TASK DESCRIPTION →
Scan the data beneath this task and copy each line that includes "scene".

RECORDED INFORMATION →
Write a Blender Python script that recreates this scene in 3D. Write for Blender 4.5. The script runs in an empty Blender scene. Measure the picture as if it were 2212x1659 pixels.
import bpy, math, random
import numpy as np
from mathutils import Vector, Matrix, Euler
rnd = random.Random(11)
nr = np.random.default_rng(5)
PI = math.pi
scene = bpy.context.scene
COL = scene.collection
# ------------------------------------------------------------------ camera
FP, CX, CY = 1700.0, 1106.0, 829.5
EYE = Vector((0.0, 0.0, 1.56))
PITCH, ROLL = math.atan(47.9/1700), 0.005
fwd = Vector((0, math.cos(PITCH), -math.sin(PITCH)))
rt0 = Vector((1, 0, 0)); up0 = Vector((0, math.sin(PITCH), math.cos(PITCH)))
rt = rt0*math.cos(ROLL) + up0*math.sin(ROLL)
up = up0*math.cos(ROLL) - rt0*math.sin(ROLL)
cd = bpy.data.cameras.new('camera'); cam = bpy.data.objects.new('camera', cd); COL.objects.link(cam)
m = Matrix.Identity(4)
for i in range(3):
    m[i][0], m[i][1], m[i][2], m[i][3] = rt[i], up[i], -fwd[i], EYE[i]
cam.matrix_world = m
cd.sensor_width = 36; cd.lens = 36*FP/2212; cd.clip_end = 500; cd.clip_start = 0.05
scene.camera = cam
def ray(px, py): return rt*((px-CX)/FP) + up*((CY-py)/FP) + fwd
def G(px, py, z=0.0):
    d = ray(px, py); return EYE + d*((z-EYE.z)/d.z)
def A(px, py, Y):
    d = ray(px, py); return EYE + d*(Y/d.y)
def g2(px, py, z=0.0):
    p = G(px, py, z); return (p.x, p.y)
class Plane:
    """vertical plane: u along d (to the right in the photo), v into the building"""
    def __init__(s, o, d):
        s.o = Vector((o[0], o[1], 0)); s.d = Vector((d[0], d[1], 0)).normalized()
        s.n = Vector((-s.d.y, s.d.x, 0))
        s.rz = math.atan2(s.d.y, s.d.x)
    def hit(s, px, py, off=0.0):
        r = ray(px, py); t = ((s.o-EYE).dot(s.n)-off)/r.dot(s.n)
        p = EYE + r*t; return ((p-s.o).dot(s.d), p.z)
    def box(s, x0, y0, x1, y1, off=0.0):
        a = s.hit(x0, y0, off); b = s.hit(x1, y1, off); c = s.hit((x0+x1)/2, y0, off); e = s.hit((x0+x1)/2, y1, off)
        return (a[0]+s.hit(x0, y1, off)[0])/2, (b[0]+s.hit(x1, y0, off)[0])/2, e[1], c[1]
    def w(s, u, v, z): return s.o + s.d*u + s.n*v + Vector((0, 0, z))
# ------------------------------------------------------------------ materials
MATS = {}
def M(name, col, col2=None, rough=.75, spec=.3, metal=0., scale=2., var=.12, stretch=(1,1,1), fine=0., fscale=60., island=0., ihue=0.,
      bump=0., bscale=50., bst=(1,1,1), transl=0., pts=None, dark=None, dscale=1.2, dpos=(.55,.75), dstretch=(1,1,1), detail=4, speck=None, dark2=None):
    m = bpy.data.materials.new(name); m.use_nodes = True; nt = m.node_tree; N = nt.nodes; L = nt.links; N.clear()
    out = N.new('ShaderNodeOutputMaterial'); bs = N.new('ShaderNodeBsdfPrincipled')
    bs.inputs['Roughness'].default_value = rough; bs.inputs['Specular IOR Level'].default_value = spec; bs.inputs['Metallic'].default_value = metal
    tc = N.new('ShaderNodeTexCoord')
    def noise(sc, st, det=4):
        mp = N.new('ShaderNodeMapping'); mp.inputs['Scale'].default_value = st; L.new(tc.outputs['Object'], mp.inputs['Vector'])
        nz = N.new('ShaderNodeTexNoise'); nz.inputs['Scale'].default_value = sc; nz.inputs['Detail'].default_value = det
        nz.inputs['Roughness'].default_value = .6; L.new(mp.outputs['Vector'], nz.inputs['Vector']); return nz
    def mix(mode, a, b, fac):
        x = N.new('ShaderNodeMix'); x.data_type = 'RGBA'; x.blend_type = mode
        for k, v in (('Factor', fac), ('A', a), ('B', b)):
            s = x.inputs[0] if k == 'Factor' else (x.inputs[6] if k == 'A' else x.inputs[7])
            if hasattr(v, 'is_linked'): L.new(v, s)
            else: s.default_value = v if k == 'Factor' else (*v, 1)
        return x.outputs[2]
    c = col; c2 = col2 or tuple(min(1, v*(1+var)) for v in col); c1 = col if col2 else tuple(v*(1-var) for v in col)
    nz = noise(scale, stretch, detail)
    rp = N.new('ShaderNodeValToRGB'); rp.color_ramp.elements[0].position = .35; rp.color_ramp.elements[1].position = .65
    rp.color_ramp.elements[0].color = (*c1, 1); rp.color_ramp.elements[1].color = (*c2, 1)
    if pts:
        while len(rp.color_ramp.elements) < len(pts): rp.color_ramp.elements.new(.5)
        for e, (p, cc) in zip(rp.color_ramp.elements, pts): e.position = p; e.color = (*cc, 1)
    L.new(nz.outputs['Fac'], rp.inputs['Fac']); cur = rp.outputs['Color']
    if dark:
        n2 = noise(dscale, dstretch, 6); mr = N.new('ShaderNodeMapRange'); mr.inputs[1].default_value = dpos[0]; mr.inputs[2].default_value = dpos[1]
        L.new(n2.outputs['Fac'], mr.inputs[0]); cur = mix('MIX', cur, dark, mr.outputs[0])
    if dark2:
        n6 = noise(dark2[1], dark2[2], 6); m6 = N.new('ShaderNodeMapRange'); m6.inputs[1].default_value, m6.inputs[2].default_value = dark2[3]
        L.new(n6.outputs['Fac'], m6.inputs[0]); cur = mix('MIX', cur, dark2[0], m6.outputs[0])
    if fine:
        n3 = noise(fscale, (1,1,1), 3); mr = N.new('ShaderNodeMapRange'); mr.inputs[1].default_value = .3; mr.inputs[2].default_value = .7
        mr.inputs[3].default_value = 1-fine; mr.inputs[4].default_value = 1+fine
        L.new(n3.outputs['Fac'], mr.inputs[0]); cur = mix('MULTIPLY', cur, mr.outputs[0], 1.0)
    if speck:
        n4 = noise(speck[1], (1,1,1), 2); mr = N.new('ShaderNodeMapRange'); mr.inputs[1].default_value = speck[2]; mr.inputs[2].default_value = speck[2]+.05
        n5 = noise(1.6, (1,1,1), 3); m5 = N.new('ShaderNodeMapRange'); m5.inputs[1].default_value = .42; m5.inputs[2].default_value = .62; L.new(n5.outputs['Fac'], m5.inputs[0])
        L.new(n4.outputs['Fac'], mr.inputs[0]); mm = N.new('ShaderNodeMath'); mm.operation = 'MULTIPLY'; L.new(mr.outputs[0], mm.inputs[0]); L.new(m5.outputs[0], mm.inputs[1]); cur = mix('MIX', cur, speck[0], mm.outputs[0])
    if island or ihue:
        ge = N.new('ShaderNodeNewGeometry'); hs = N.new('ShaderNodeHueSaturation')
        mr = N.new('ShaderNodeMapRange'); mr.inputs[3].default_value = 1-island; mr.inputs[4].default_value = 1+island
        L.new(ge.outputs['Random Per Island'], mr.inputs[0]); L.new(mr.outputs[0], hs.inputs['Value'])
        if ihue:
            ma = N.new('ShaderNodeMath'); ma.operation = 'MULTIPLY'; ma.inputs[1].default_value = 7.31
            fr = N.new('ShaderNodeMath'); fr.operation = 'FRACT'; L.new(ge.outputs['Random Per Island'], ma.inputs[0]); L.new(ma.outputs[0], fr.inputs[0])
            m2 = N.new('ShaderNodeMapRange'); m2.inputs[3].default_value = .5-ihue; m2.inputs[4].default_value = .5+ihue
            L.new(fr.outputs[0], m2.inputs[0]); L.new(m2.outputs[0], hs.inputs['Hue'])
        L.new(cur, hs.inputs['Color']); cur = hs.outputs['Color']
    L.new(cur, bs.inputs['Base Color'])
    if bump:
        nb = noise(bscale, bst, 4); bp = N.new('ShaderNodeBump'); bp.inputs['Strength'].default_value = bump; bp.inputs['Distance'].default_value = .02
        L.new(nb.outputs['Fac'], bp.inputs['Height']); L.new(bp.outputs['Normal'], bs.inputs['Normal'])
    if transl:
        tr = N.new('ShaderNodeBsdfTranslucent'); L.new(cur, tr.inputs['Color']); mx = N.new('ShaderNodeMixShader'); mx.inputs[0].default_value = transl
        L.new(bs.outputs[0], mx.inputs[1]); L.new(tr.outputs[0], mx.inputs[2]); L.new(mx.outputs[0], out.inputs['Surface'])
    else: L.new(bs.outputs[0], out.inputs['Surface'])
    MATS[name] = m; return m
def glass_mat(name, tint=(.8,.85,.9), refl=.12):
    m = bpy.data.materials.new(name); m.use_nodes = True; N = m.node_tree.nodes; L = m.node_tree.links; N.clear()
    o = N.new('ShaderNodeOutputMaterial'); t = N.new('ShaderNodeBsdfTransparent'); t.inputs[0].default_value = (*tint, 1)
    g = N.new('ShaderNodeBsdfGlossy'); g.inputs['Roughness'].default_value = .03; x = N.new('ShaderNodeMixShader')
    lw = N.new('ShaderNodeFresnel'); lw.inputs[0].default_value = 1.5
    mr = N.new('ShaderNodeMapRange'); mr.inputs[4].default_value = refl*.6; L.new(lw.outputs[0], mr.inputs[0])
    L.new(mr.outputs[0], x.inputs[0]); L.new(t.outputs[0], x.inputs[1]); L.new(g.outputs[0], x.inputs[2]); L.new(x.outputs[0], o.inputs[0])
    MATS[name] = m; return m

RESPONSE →
Write a Blender Python script that recreates this scene in 3D. Write for Blender 4.5. The script runs in an empty Blender scene. Measure the picture as if it were 2212x1659 pixels.
scene = bpy.context.scene
COL = scene.collection
scene.camera = cam